Repeat, please, only the lines from the top of the data down to the line with "bg.inputs[0].default_value = (0.93, 0.96, 1.0, 1);"; include both of those lines.

— Start DATA SHOWN —

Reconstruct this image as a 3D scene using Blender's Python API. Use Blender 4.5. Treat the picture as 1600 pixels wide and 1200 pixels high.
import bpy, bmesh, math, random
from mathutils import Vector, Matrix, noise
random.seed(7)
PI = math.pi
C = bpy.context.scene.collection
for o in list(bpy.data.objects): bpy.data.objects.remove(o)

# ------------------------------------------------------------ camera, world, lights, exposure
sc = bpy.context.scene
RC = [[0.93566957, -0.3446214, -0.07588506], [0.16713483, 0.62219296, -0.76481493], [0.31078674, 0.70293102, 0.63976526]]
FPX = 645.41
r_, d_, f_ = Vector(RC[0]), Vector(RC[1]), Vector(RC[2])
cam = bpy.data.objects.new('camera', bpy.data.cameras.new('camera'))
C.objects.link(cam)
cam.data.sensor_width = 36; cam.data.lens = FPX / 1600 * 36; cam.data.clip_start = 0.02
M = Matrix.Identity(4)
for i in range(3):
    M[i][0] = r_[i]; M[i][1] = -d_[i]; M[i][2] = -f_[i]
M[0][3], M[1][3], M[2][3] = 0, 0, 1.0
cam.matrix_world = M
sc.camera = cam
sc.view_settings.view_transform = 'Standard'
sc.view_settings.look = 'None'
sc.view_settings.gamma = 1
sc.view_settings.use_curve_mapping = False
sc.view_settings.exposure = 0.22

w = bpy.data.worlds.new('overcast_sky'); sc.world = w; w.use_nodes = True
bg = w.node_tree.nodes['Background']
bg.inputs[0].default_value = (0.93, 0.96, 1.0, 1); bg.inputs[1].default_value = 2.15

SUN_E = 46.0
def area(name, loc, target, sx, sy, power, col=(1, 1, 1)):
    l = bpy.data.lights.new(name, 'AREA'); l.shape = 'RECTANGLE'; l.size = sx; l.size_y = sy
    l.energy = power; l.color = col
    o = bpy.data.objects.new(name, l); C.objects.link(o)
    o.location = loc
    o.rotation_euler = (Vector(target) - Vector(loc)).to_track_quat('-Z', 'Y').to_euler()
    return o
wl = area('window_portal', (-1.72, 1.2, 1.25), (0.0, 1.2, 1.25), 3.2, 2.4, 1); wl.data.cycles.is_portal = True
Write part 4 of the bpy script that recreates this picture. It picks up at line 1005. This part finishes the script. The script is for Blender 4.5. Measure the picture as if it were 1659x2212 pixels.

— End DATA SHOWN —

| SOLUTION |
Reconstruct this image as a 3D scene using Blender's Python API. Use Blender 4.5. Treat the picture as 1600 pixels wide and 1200 pixels high.
import bpy, bmesh, math, random
from mathutils import Vector, Matrix, noise
random.seed(7)
PI = math.pi
C = bpy.context.scene.collection
for o in list(bpy.data.objects): bpy.data.objects.remove(o)

# ------------------------------------------------------------ camera, world, lights, exposure
sc = bpy.context.scene
RC = [[0.93566957, -0.3446214, -0.07588506], [0.16713483, 0.62219296, -0.76481493], [0.31078674, 0.70293102, 0.63976526]]
FPX = 645.41
r_, d_, f_ = Vector(RC[0]), Vector(RC[1]), Vector(RC[2])
cam = bpy.data.objects.new('camera', bpy.data.cameras.new('camera'))
C.objects.link(cam)
cam.data.sensor_width = 36; cam.data.lens = FPX / 1600 * 36; cam.data.clip_start = 0.02
M = Matrix.Identity(4)
for i in range(3):
    M[i][0] = r_[i]; M[i][1] = -d_[i]; M[i][2] = -f_[i]
M[0][3], M[1][3], M[2][3] = 0, 0, 1.0
cam.matrix_world = M
sc.camera = cam
sc.view_settings.view_transform = 'Standard'
sc.view_settings.look = 'None'
sc.view_settings.gamma = 1
sc.view_settings.use_curve_mapping = False
sc.view_settings.exposure = 0.22

w = bpy.data.worlds.new('overcast_sky'); sc.world = w; w.use_nodes = True
bg = w.node_tree.nodes['Background']
bg.inputs[0].default_value = (0.93, 0.96, 1.0, 1); bg.inputs[1].default_value = 2.15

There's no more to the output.